Data excerpt:
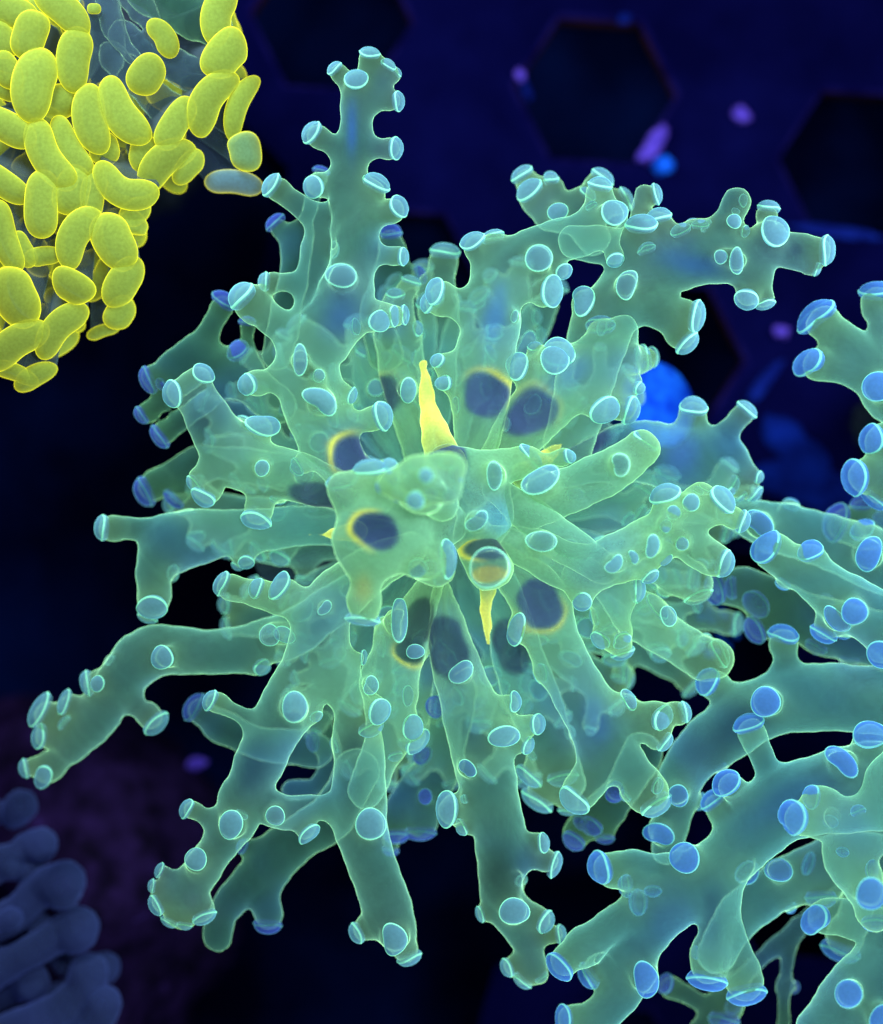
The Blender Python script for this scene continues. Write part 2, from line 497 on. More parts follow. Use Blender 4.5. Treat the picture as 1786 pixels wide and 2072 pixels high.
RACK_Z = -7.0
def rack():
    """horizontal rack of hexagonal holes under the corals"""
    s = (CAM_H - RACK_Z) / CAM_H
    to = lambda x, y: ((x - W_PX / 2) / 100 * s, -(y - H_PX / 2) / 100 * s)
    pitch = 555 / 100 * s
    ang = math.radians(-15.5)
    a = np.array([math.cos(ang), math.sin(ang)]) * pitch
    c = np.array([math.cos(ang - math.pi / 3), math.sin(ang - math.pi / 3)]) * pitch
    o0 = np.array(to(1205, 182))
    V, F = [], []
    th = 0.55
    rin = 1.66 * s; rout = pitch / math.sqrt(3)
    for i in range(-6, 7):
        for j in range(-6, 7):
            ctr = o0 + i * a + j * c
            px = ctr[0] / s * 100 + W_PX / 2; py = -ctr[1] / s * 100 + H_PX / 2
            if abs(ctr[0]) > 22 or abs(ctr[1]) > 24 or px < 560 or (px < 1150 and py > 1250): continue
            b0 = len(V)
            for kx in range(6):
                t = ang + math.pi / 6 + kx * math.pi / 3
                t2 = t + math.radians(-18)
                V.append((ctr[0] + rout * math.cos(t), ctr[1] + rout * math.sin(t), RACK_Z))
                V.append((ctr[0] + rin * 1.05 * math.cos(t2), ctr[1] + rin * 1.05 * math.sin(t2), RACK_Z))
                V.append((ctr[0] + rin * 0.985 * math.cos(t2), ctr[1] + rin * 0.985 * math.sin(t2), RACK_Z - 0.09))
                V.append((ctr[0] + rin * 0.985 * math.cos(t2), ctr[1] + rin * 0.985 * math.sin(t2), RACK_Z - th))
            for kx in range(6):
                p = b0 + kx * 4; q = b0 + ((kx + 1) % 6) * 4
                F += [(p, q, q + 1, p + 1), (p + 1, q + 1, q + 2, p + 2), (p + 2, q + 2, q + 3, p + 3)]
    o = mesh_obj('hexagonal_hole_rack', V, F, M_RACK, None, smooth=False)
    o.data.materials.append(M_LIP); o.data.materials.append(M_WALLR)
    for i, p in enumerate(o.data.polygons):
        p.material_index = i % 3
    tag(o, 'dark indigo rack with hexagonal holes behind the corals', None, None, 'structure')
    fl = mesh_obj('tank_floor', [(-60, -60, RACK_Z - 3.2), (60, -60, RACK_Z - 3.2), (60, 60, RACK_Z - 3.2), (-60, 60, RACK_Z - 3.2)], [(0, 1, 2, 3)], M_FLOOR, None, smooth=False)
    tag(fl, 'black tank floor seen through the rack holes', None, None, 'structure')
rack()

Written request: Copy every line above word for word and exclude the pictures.

Reply:
The Blender Python script for this scene continues. Write part 2, from line 497 on. More parts follow. Use Blender 4.5. Treat the picture as 1786 pixels wide and 2072 pixels high.
RACK_Z = -7.0
def rack():
    """horizontal rack of hexagonal holes under the corals"""
    s = (CAM_H - RACK_Z) / CAM_H
    to = lambda x, y: ((x - W_PX / 2) / 100 * s, -(y - H_PX / 2) / 100 * s)
    pitch = 555 / 100 * s
    ang = math.radians(-15.5)
    a = np.array([math.cos(ang), math.sin(ang)]) * pitch
    c = np.array([math.cos(ang - math.pi / 3), math.sin(ang - math.pi / 3)]) * pitch
    o0 = np.array(to(1205, 182))
    V, F = [], []
    th = 0.55
    rin = 1.66 * s; rout = pitch / math.sqrt(3)
    for i in range(-6, 7):
        for j in range(-6, 7):
            ctr = o0 + i * a + j * c
            px = ctr[0] / s * 100 + W_PX / 2; py = -ctr[1] / s * 100 + H_PX / 2
            if abs(ctr[0]) > 22 or abs(ctr[1]) > 24 or px < 560 or (px < 1150 and py > 1250): continue
            b0 = len(V)
            for kx in range(6):
                t = ang + math.pi / 6 + kx * math.pi / 3
                t2 = t + math.radians(-18)
                V.append((ctr[0] + rout * math.cos(t), ctr[1] + rout * math.sin(t), RACK_Z))
                V.append((ctr[0] + rin * 1.05 * math.cos(t2), ctr[1] + rin * 1.05 * math.sin(t2), RACK_Z))
                V.append((ctr[0] + rin * 0.985 * math.cos(t2), ctr[1] + rin * 0.985 * math.sin(t2), RACK_Z - 0.09))
                V.append((ctr[0] + rin * 0.985 * math.cos(t2), ctr[1] + rin * 0.985 * math.sin(t2), RACK_Z - th))
            for kx in range(6):
                p = b0 + kx * 4; q = b0 + ((kx + 1) % 6) * 4
                F += [(p, q, q + 1, p + 1), (p + 1, q + 1, q + 2, p + 2), (p + 2, q + 2, q + 3, p + 3)]
    o = mesh_obj('hexagonal_hole_rack', V, F, M_RACK, None, smooth=False)
    o.data.materials.append(M_LIP); o.data.materials.append(M_WALLR)
    for i, p in enumerate(o.data.polygons):
        p.material_index = i % 3
    tag(o, 'dark indigo rack with hexagonal holes behind the corals', None, None, 'structure')
    fl = mesh_obj('tank_floor', [(-60, -60, RACK_Z - 3.2), (60, -60, RACK_Z - 3.2), (60, 60, RACK_Z - 3.2), (-60, 60, RACK_Z - 3.2)], [(0, 1, 2, 3)], M_FLOOR, None, smooth=False)
    tag(fl, 'black tank floor seen through the rack holes', None, None, 'structure')
rack()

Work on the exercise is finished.